Thanks. That solved my issue. But, why in fractional calculus the integration isn't defined to give a family of functions if getting multiple constants in the end isn't much problem?

 

[Stephen Tashi]

Thanks. That solved my issue. But, why in fractional calculus the integration isn't defined to give a family of functions if getting multiple constants in the end isn't much problem?

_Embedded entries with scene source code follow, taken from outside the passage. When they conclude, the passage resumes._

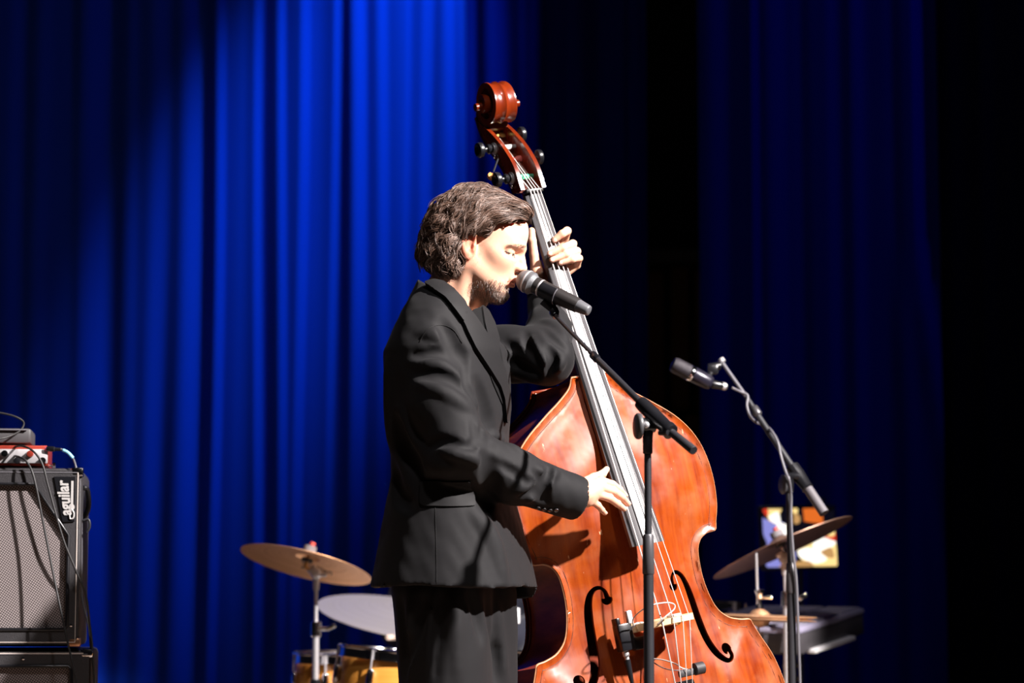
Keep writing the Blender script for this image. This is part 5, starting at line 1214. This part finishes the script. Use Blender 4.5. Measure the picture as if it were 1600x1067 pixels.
def cabinet(xr, z0, z1, w, label, diag, feet):
    s = empty('speaker_cabinet', AP(xr-w/2, .2, 0 if feet else z0)); tag(s, label, 'speaker cabinet', None)
    mk('cabinet_body', *box(AP(xr-w/2, .21, (z0+z1)/2), (w, .40, z1-z0), AX, .012), M_tolex, s, 40)
    t = .028; h = z1-z0
    bz = MB()                                          # the raised front frame
    g = [(-w+.035, z0+.040), (-.032-.006, z0+.040), (-.030, z0+.048)]+([(-.030, z0+h*.62), (-.112, z1-.040)] if diag else [(-.048, z1-.048), (-.055, z1-.040)])+[(-w+.035, z1-.040)]
    out = [(-w+.006, z0+.006), (-.006, z0+.006), (-.006, z1-.006), (-w+.006, z1-.006)]
    vv, ff = fill(np.array(out), [np.array(g)], .08)
    V, Fc = thick(vv, ff, -.001, .012, lambda a, b, q: AP(xr+a, -q, b), -ey_)
    mk('front_frame', V, Fc, M_tolex, s, 30)
    vv, ff = fill(np.array(g), (), .05); V, Fc = thick(vv, ff, -.002, .002, lambda a, b, q: AP(xr+a, -q-.001, b), -ey_); nn_ = len(vv)
    mk('grille_cloth', V, Fc, M_cloth, s, 30, uv=np.vstack([vv, vv]))
    lp = np.array(g+[g[0]]); mk('grille_edge', *tube([AP(xr+a, -.012, b) for a, b in lp], .0045, 8), M_blackplast, s, 60)
    o2 = [(-.010, z1-.012), (-.010, z0+.010), (-w+.01, z0+.010)]
    mk('piping', *tube([AP(xr+a, -.0125, b) for a, b in (o2 if diag else [(-.02, z1-.010), (-w, z1-.010)])], .0016, 6), M_pipe, s, 60)
    mk('piping', *tube([AP(xr+a, -.0125, b) for a, b in [(-.010, z1-.012), (-w+.01, z1-.012)]], .0013, 6), M_gcable, s, 60)
    for zz in (z0, z1):
        c = MB(); sg = 1 if zz == z0 else -1
        c.add(*box(AP(xr-.012, -.006, zz+sg*.010), (.030, .014, .022), AX, .006)); c.add(*box(AP(xr-.001, .012, zz+sg*.010), (.006, .036, .022), AX, .003)); c.build('corner_guard', M_copper if zz == z0 else M_chrome, s)
    for a, b in ((-.045, z0+.022), (-.16, z1-.022)) if not diag else ((-.02, z0+.05), (-.30, z1-.022)):
        mk('screw', *lathe([(0, .004), (.002, .0035), (.003, .001)], AP(xr+a, -.012, b), -ey_, 12), M_chrome, s, 50)
    if feet:
        for a in (-w+.06, -.06):
            for b in (.05, .37): mk('rubber_foot', *lathe([(0, .018), (.02, .022), (.03, .022)], AP(xr+a, b, 0), (0, 0, 1), 16), M_rubber, s, 50)
    return s
top = cabinet(0, zm, zt, .46, 'black upper speaker cabinet with silver grille and slanted logo corner', True, False)
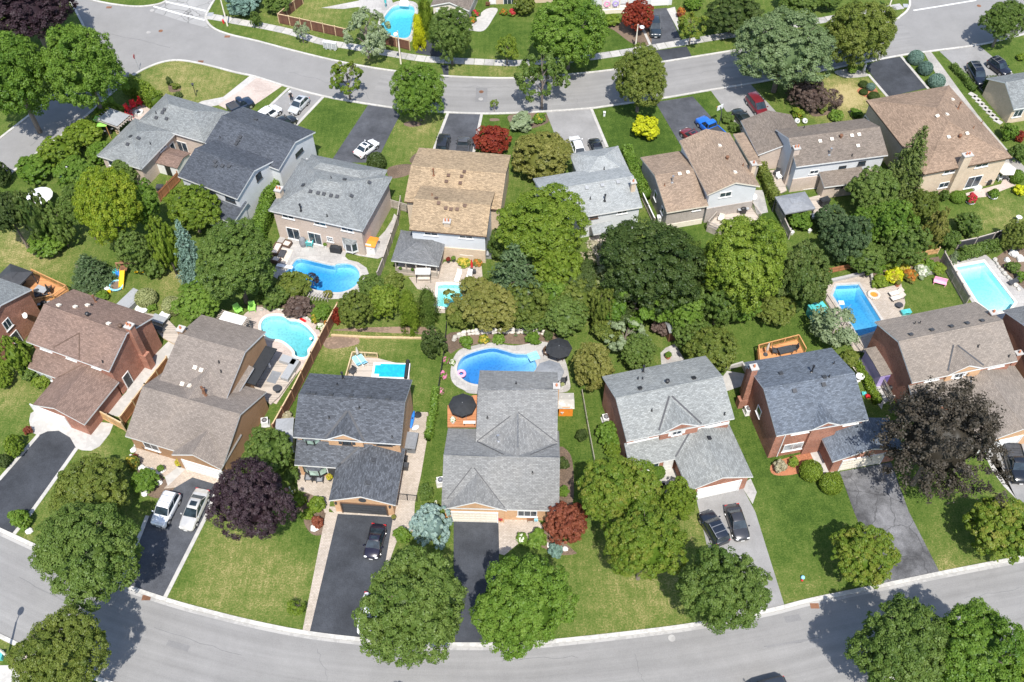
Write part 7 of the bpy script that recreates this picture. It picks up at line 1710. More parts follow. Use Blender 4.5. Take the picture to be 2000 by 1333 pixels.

If you look at various versions of the fractional calculus, you see that both fractional differentiation and fractional integration are defined as operators involving some reference point. (Sometimes the reference point is in implicitly taken as $a = 0$ or $a = -\infty$). So if you try to define the process of integration of $f(x)$ as "state all possible functions whose derivative is $f(x)$", you are involved in considering reference points since differentiation involves a reference point.

So the first question we should ask is "Why is fractional differentiation defined in terms of a reference point?"

The definition of the derivative of $f(x)$ in ordinary calculus is only referenced to the value "$x$". By contrast the various definitions of fractional derivative of $f(x)$ involve (implicitly or explicitly) an additional value besides $x$. I suppose the only way to see why that is so would be to try to create a definition of fractional derivative that did not involve a reference point - and see what kind of trouble we get into making such a definition useful.